** BEGIN Supplied material **

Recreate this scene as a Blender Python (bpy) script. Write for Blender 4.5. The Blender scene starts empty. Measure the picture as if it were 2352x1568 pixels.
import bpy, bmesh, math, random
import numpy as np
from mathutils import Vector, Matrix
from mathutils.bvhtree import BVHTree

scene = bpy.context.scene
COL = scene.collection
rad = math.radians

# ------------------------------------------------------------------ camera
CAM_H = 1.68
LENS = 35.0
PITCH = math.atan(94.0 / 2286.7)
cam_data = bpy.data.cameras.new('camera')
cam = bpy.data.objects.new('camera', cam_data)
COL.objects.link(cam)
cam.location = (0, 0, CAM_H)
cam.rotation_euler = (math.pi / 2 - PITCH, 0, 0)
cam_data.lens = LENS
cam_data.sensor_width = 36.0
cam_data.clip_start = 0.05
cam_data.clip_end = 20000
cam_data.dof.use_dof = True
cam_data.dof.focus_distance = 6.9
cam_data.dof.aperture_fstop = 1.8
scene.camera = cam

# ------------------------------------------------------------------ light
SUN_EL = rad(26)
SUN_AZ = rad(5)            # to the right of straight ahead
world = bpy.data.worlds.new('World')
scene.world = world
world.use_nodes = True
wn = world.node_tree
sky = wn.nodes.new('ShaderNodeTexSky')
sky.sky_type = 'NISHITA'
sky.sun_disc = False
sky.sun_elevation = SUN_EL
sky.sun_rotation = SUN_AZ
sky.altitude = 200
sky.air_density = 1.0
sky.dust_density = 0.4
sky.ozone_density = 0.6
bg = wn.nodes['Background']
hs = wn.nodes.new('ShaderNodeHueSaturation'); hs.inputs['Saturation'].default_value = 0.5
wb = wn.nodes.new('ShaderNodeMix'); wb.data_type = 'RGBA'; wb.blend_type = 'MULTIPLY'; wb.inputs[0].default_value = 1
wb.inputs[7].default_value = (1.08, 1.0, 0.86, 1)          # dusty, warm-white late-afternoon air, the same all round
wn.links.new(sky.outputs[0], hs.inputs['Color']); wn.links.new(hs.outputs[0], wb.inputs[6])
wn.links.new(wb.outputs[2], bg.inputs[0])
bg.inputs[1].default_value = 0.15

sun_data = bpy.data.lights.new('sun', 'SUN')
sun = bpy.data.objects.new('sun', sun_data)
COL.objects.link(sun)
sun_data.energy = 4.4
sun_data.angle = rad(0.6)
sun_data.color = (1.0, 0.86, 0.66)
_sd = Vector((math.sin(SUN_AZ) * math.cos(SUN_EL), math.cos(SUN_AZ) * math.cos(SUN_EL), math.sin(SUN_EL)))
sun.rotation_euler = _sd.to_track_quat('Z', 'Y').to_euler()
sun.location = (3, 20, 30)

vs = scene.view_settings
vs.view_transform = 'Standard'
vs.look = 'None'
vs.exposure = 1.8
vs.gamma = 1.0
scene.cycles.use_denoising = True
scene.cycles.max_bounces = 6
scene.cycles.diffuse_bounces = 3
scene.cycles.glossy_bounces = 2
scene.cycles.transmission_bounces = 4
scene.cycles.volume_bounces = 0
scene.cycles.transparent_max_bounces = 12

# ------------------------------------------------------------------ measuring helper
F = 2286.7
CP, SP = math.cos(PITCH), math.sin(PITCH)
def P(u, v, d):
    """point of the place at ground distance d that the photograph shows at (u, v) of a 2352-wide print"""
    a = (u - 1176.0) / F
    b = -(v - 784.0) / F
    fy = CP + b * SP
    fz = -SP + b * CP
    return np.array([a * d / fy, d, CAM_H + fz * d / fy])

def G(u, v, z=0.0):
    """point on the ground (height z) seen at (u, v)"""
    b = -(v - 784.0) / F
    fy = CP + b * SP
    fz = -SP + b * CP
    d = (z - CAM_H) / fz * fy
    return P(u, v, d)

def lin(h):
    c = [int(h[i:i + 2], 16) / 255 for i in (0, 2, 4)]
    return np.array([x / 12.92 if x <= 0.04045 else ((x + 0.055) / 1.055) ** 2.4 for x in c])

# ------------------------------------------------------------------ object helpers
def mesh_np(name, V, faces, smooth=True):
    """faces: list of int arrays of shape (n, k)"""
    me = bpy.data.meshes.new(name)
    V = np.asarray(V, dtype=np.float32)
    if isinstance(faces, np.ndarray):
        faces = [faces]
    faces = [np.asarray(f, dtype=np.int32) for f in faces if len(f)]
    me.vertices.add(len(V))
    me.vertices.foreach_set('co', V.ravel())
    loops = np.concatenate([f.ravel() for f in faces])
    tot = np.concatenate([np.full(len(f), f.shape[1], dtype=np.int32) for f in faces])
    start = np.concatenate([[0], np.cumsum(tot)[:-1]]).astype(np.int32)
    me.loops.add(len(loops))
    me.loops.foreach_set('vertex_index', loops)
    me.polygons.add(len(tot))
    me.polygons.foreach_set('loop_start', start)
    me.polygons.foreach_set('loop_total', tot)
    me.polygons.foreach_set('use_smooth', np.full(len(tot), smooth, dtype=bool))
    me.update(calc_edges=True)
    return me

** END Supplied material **

Task goal :: Copy out the material above in its entirety. Every detail must match.

Task solution ::
Recreate this scene as a Blender Python (bpy) script. Write for Blender 4.5. The Blender scene starts empty. Measure the picture as if it were 2352x1568 pixels.
import bpy, bmesh, math, random
import numpy as np
from mathutils import Vector, Matrix
from mathutils.bvhtree import BVHTree

scene = bpy.context.scene
COL = scene.collection
rad = math.radians

# ------------------------------------------------------------------ camera
CAM_H = 1.68
LENS = 35.0
PITCH = math.atan(94.0 / 2286.7)
cam_data = bpy.data.cameras.new('camera')
cam = bpy.data.objects.new('camera', cam_data)
COL.objects.link(cam)
cam.location = (0, 0, CAM_H)
cam.rotation_euler = (math.pi / 2 - PITCH, 0, 0)
cam_data.lens = LENS
cam_data.sensor_width = 36.0
cam_data.clip_start = 0.05
cam_data.clip_end = 20000
cam_data.dof.use_dof = True
cam_data.dof.focus_distance = 6.9
cam_data.dof.aperture_fstop = 1.8
scene.camera = cam

# ------------------------------------------------------------------ light
SUN_EL = rad(26)
SUN_AZ = rad(5)            # to the right of straight ahead
world = bpy.data.worlds.new('World')
scene.world = world
world.use_nodes = True
wn = world.node_tree
sky = wn.nodes.new('ShaderNodeTexSky')
sky.sky_type = 'NISHITA'
sky.sun_disc = False
sky.sun_elevation = SUN_EL
sky.sun_rotation = SUN_AZ
sky.altitude = 200
sky.air_density = 1.0
sky.dust_density = 0.4
sky.ozone_density = 0.6
bg = wn.nodes['Background']
hs = wn.nodes.new('ShaderNodeHueSaturation'); hs.inputs['Saturation'].default_value = 0.5
wb = wn.nodes.new('ShaderNodeMix'); wb.data_type = 'RGBA'; wb.blend_type = 'MULTIPLY'; wb.inputs[0].default_value = 1
wb.inputs[7].default_value = (1.08, 1.0, 0.86, 1)          # dusty, warm-white late-afternoon air, the same all round
wn.links.new(sky.outputs[0], hs.inputs['Color']); wn.links.new(hs.outputs[0], wb.inputs[6])
wn.links.new(wb.outputs[2], bg.inputs[0])
bg.inputs[1].default_value = 0.15

sun_data = bpy.data.lights.new('sun', 'SUN')
sun = bpy.data.objects.new('sun', sun_data)
COL.objects.link(sun)
sun_data.energy = 4.4
sun_data.angle = rad(0.6)
sun_data.color = (1.0, 0.86, 0.66)
_sd = Vector((math.sin(SUN_AZ) * math.cos(SUN_EL), math.cos(SUN_AZ) * math.cos(SUN_EL), math.sin(SUN_EL)))
sun.rotation_euler = _sd.to_track_quat('Z', 'Y').to_euler()
sun.location = (3, 20, 30)

vs = scene.view_settings
vs.view_transform = 'Standard'
vs.look = 'None'
vs.exposure = 1.8
vs.gamma = 1.0
scene.cycles.use_denoising = True
scene.cycles.max_bounces = 6
scene.cycles.diffuse_bounces = 3
scene.cycles.glossy_bounces = 2
scene.cycles.transmission_bounces = 4
scene.cycles.volume_bounces = 0
scene.cycles.transparent_max_bounces = 12

# ------------------------------------------------------------------ measuring helper
F = 2286.7
CP, SP = math.cos(PITCH), math.sin(PITCH)
def P(u, v, d):
    """point of the place at ground distance d that the photograph shows at (u, v) of a 2352-wide print"""
    a = (u - 1176.0) / F
    b = -(v - 784.0) / F
    fy = CP + b * SP
    fz = -SP + b * CP
    return np.array([a * d / fy, d, CAM_H + fz * d / fy])

def G(u, v, z=0.0):
    """point on the ground (height z) seen at (u, v)"""
    b = -(v - 784.0) / F
    fy = CP + b * SP
    fz = -SP + b * CP
    d = (z - CAM_H) / fz * fy
    return P(u, v, d)

def lin(h):
    c = [int(h[i:i + 2], 16) / 255 for i in (0, 2, 4)]
    return np.array([x / 12.92 if x <= 0.04045 else ((x + 0.055) / 1.055) ** 2.4 for x in c])

# ------------------------------------------------------------------ object helpers
def mesh_np(name, V, faces, smooth=True):
    """faces: list of int arrays of shape (n, k)"""
    me = bpy.data.meshes.new(name)
    V = np.asarray(V, dtype=np.float32)
    if isinstance(faces, np.ndarray):
        faces = [faces]
    faces = [np.asarray(f, dtype=np.int32) for f in faces if len(f)]
    me.vertices.add(len(V))
    me.vertices.foreach_set('co', V.ravel())
    loops = np.concatenate([f.ravel() for f in faces])
    tot = np.concatenate([np.full(len(f), f.shape[1], dtype=np.int32) for f in faces])
    start = np.concatenate([[0], np.cumsum(tot)[:-1]]).astype(np.int32)
    me.loops.add(len(loops))
    me.loops.foreach_set('vertex_index', loops)
    me.polygons.add(len(tot))
    me.polygons.foreach_set('loop_start', start)
    me.polygons.foreach_set('loop_total', tot)
    me.polygons.foreach_set('use_smooth', np.full(len(tot), smooth, dtype=bool))
    me.update(calc_edges=True)
    return me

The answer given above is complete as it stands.